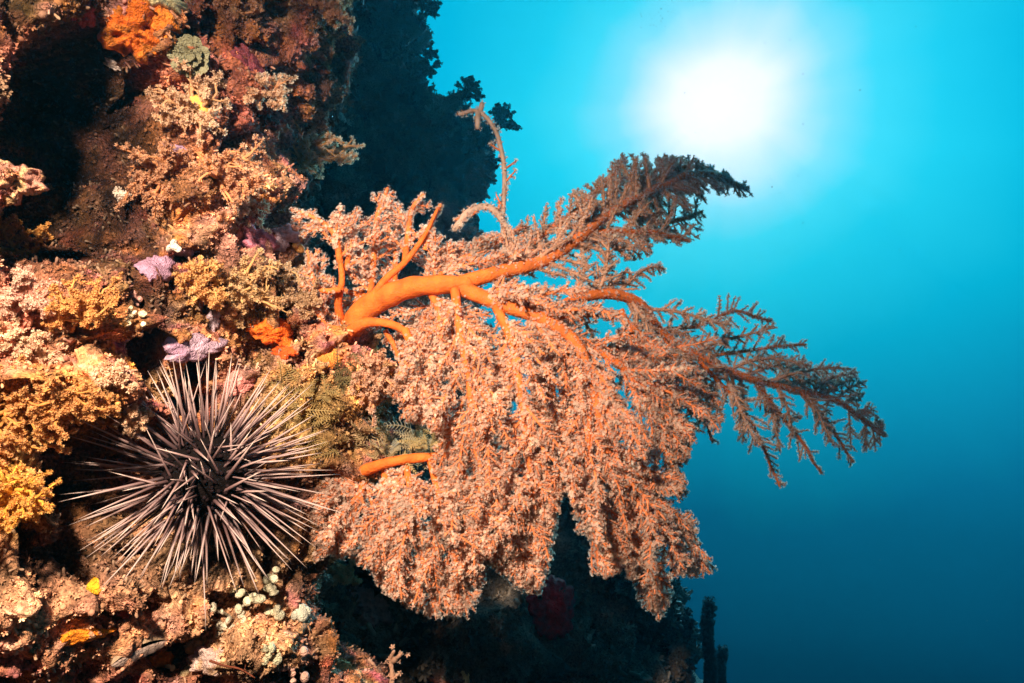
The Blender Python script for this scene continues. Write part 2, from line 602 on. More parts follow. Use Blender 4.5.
def sample_wall(n, mask, dens_seed, freq=20, thr=0.0):
    f = WF[mask]
    a, b, c, d = (flatP[f[:, k]] for k in range(4))
    area = np.linalg.norm(np.cross(c - a, d - b), axis=1)
    pick = rng.choice(len(f), n * 2, p=area / area.sum())
    u, v = rng.random(n * 2)[:, None], rng.random(n * 2)[:, None]
    f = f[pick]
    P = (flatP[f[:, 0]] * (1 - u) + flatP[f[:, 1]] * u) * (1 - v) + (flatP[f[:, 3]] * (1 - u) + flatP[f[:, 2]] * u) * v
    Nn = flatN[f[:, 0]]
    keep = fbm(P, freq, 2, dens_seed) > thr + rng.uniform(-0.35, 0.35, len(P))
    qx, qy = proj(P)
    for kx, ky, krx, kry in KEEP_CLEAR:
        keep &= ((qx - kx) / krx) ** 2 + ((qy - ky) / kry) ** 2 > rng.uniform(0.7, 1.1, len(P))
    P, Nn, fr = P[keep][:n], Nn[keep][:n], flatF[f[:, 0]][keep][:n]
    return P, Nn, fr


fy, fz, fx = flatP[WF[:, 0], 1], flatP[WF[:, 0], 2], flatF[WF[:, 0]]
m_near = (fy > 0.45) & (np.abs(fz) < 0.62) & (fx < 0.5)
m_far = (fy > 0.9) & (np.abs(fz) < 1.5) & (fx >= 0.5) & (cols[WF[:, 0] % C_] < 10)

mb = MB()
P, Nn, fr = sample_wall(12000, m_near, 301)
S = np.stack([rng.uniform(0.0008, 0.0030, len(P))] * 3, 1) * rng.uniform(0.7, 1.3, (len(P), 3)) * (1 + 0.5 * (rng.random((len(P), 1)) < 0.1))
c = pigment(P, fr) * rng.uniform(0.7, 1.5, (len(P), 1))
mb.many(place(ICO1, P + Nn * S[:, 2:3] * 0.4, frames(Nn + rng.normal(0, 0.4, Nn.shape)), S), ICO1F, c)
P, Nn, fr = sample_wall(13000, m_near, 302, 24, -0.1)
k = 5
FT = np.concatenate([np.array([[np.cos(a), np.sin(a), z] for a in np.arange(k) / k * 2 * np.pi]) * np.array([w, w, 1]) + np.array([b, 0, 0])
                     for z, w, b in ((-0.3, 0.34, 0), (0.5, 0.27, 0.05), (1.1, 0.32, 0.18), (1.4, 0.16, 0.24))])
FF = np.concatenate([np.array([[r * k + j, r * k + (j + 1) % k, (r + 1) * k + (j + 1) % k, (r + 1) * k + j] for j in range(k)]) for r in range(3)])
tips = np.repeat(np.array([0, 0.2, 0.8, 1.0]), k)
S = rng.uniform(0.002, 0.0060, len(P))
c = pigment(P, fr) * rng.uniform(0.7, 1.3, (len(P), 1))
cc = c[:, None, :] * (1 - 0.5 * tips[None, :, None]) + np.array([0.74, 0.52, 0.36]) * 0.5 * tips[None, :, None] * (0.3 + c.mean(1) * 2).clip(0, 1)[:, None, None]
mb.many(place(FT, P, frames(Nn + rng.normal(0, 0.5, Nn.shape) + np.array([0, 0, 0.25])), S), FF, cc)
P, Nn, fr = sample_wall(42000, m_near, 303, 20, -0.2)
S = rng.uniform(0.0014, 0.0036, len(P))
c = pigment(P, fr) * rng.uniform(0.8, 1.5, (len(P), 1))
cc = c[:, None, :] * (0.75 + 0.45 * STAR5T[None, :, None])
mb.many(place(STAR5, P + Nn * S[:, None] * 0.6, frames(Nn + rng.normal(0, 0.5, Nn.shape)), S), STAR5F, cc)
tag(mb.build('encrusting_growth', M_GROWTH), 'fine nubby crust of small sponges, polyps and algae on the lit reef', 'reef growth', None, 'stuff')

mb = MB()
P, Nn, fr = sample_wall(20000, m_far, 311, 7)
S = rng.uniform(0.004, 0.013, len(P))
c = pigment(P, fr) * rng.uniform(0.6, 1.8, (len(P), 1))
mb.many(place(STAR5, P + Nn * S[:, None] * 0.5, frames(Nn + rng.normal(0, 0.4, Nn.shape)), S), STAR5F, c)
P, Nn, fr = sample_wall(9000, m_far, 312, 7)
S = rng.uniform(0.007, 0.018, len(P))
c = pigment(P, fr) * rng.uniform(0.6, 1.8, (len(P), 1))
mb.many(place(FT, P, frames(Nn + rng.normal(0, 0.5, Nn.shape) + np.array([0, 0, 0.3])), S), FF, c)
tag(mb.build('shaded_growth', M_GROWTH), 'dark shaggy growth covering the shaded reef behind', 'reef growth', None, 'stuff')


# ------------------------------------------------------------------ colony builders (each in its own frame, z out of the wall)
def soft_coral(name, px, py, size_px, label, col_b, col_p, n_main=7, spread=0.9, lean=(0, 0, 0), face=0.5, up=0.0, group=None, dens=1.0, polyp=0.0032, core=None, depth=3):
    p, M = seat(px, py, face, up)
    Y = p.y
    L = size_px * TANH / 512 * Y
    root = empty(name, M, label, 'soft coral', group)
    inv = np.array(M.to_3x3().inverted())
    lean = inv @ np.array(lean, float)
    br, po = MB(), []
    q = np.random.default_rng(int(px * 31 + py))

    def grow(o, d, ln, r, lev):
        n = 5
        pts = [o]
        dd = d.copy()
        for _ in range(n - 1):
            dd = unit(dd + q.normal(0, 0.16, 3) + lean * 0.08)
            pts.append(pts[-1] + dd * ln / (n - 1))
        pts = np.array(pts)
        tube(br, pts, np.linspace(r, r * 0.55, n), col_b, 6)
        if lev < depth:
            for tpos in (0.45, 0.7, 0.95, 1.0)[: 4 if lev < 2 else 3]:
                i = min(n - 1, int(tpos * (n - 1)))
                e = q.normal(0, 1, 3)
                e = unit(e - dd * e.dot(dd))
                grow(pts[i], unit(dd * 0.75 + e * 0.75 * spread), ln * q.uniform(0.45, 0.65), r * 0.6, lev + 1)
        if lev >= depth - 1:
            for _ in range(int((7 if lev == depth else 4) * dens)):
                t = q.uniform(0.35, 1.05) * (n - 1)
                i = int(min(t, n - 2)); f = t - i
                e = q.normal(0, 1, 3)
                po.append((pts[i] * (1 - f) + pts[i + 1] * f, unit(e + dd * 0.7), r * 0.55))

    for i in range(n_main):
        a = i * 2.4 + q.uniform(-0.4, 0.4)
        t = spread * math.sqrt((i + 0.5) / n_main)
        d = unit(np.array([math.cos(a) * t, math.sin(a) * t, 1.0]) + lean)
        grow(np.array([math.cos(a), math.sin(a), 0]) * 0.06 * L * t, d, L * 0.5 * q.uniform(0.8, 1.15), L * 0.036, 1)
    if core is not None:
        c2 = np.array(core)
        V = ICO2 * np.array([0.26, 0.26, 0.22]) * L * (1 + 0.3 * fbm(ICO2 + px, 2.0, 2, 5))[:, None]
        br.add(V, ICO2F, c2)
    br.build('branches', M_BRANCH, root)
    O, D, Rr = (np.array([a[j] for a in po]) for j in range(3))
    S = polyp * Y * q.uniform(0.7, 1.2, len(O))
    pm = MB()
    base_c = np.array(col_b) * 0.5 + np.array(col_p) * 0.5
    C = base_c[None, None] * (1 - STAR5T)[None, :, None] + np.array(col_p)[None, None] * STAR5T[None, :, None]
    C = C * q.uniform(0.75, 1.2, (len(O), 1, 1))
    pm.many(place(STAR5, O + D * (Rr + S * 0.4)[:, None], frames(D), S), STAR5F, C)
    tag(pm.build('polyps', M_POLYP, root), kind='stuff')
    return root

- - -

§ **TASK DESCRIPTION**
Reproduce exactly the lines from the line with "mb.many(place(STAR5, P + Nn * S[:, None] * 0.5, frames(Nn" to the line with "0.3])), S), FF, c)", both end lines included.

§ **EXERCISE RESULT**
mb.many(place(STAR5, P + Nn * S[:, None] * 0.5, frames(Nn + rng.normal(0, 0.4, Nn.shape)), S), STAR5F, c)
P, Nn, fr = sample_wall(9000, m_far, 312, 7)
S = rng.uniform(0.007, 0.018, len(P))
c = pigment(P, fr) * rng.uniform(0.6, 1.8, (len(P), 1))
mb.many(place(FT, P, frames(Nn + rng.normal(0, 0.5, Nn.shape) + np.array([0, 0, 0.3])), S), FF, c)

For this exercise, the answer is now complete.